The Australian federal election has so far demonstrated just how much the political centre is weakening as voters shift further right and left.
It is all part of a worldwide trend that has seen growing discontent at the status quo from voters in the United States, United Kingdom, France, and Canada. At the heart of this growing phenomenon have been several interconnected shifts.
First, voters no longer believe the two-party system offers enough options; while in the past, this may have satisfied the voting public, that is no longer the case as left- and right-wing minor parties look set to clean up.
On the left, the Greens have been the most successful, augmented by a new woke radicalism that continues to find “victim groups” that it can assist with heavy state-interventionist policy.
On the right, there has also been a veritable blossoming of new thinking ranging from nationalists to conservatives and traditionalists to right-libertarians.
The reawakening of the right, after decades of marginalisation, has changed the political landscape, as seen by the impact of Trump, Brexit, and Marine Le Pen in France. Additionally, a renewed nationalism has also flowered in eastern Europe in countries like Austria, Hungary, Poland, and Ukraine.
So, what is at the heart of this shift?
At its heart there is discontent over how mainstream parties have collaborated to build and share in the globalisation project, which involved building global trade, exporting jobs to China (at the expense of local industry), and promoting mass migration and multiculturalism (at the expense of local national identity).
Although power may alternate between centre-left and centre-right parties, it really was a case of Tweedledum and Tweedledee when it came to consensus on globalisation.
The new right and the left have opposed the project for different reasons. The right rejects the “liberal” dimensions of globalisation—that is, mass migration-multiculturalism; and state interventionism to assist “victim groups” (e.g., affirmative action policy and conflicts over human rights).
The left rejects the “capitalist” dimension of the project including major economic growth; inequality between rich and poor; and economic development at the cost of the environment.

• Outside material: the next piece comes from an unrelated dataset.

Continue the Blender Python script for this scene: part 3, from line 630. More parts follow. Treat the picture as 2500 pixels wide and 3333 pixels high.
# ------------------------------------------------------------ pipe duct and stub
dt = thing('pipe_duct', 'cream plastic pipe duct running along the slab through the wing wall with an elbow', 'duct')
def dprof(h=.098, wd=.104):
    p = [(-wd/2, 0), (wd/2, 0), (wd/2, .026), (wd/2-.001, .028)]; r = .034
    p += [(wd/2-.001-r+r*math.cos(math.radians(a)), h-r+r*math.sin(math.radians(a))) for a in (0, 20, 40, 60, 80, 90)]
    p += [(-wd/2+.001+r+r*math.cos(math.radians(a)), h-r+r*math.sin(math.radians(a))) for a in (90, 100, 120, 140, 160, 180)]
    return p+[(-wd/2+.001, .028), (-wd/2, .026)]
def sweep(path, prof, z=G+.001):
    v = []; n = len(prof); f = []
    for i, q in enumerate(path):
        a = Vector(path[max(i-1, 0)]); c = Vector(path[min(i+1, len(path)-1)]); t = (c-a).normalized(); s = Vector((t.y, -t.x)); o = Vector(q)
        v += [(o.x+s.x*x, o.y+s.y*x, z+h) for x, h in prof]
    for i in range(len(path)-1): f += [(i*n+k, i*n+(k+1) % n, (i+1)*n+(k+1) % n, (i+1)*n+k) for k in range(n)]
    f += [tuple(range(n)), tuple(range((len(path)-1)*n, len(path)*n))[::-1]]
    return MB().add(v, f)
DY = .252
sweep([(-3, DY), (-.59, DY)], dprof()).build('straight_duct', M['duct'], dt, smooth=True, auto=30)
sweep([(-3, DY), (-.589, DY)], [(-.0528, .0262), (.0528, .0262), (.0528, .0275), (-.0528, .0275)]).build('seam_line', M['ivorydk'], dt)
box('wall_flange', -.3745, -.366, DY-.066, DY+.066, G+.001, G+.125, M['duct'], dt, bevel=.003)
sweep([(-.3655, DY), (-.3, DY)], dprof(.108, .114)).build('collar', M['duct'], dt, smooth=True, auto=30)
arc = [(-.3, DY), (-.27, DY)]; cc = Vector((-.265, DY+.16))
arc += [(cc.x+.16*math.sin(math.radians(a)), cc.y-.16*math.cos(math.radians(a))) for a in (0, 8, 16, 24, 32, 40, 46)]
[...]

Importantly, voters on the left and the right experienced a shared sense of not being “consulted” and being “excluded” from decision-making by the mainstream parties, which has led to a weakening of centrist politics we see now. This is proving to be a major challenge for party leaders.
The election of Donald Trump was the watershed moment that broke the spell of the old two-party globalisation movement and long-running centrism.
For Republicans it exposed the party’s ongoing cooperation with the Democrats to support globalisation, while for the Democrats, it exposed how blue-collar workers had been left worse-off through the exporting of jobs to China.
A more recent example has been the French presidential election, which saw the two legacy parties, the centre-right Les Républicains and centre-left Socialists, together receive less than 10 percent of the vote. A devastating result.
In the English-speaking world, the legacy parties have not (yet) died. They cling to life because much of the left-right shift has occurred within the parties, which is also causing political turmoil. That may be why politics in the West now appears so messy and dysfunctional.
In Australia’s 2022 election the turmoil caused by disgruntled voters is clear to see.
Both the centre-right Liberal Party and centre-left Labor Party have been divided into factions. The leaders of both parties have a huge job holding it all together and stopping the political bleeding to minor parties.
For the governing Liberal-National Coalition, its regional and outer-suburban seats have shifted right while their inner-city seats have shifted left, leaving Prime Minister Scott Morrison the unenviable job of trying to hold it together.
An example of how intense the splintering is can be seen by the actions of two political entrepreneurs who are spending millions to try pull voters from the flanks of the Coalition.
The left-wing breakaway group (created by millionaire Simon Holmes à Court) has pitted so-called “independents” against Coalition MPs in the key inner city electorates in Sydney and Melbourne.
On its other flank, the Coalition must contend with mining billionaire Clive Palmer who is hoping to win over those socially conservative voters with his United Australia Party.
The Australian Labor Party (ALP) meanwhile, which has traditionally been the party of the working class (who are socially conservative), has bled considerably to the left-wing Greens Party.
The ALP must also stem the haemorrhaging on its right flank to the Coalition or to the right-wing One Nation, which also occurred in the 2019 federal election.
The polarisation of the voting base will likely see both major parties emerge from the May election bloodied and weakened, and Australia staring down the barrel of a hung Parliament.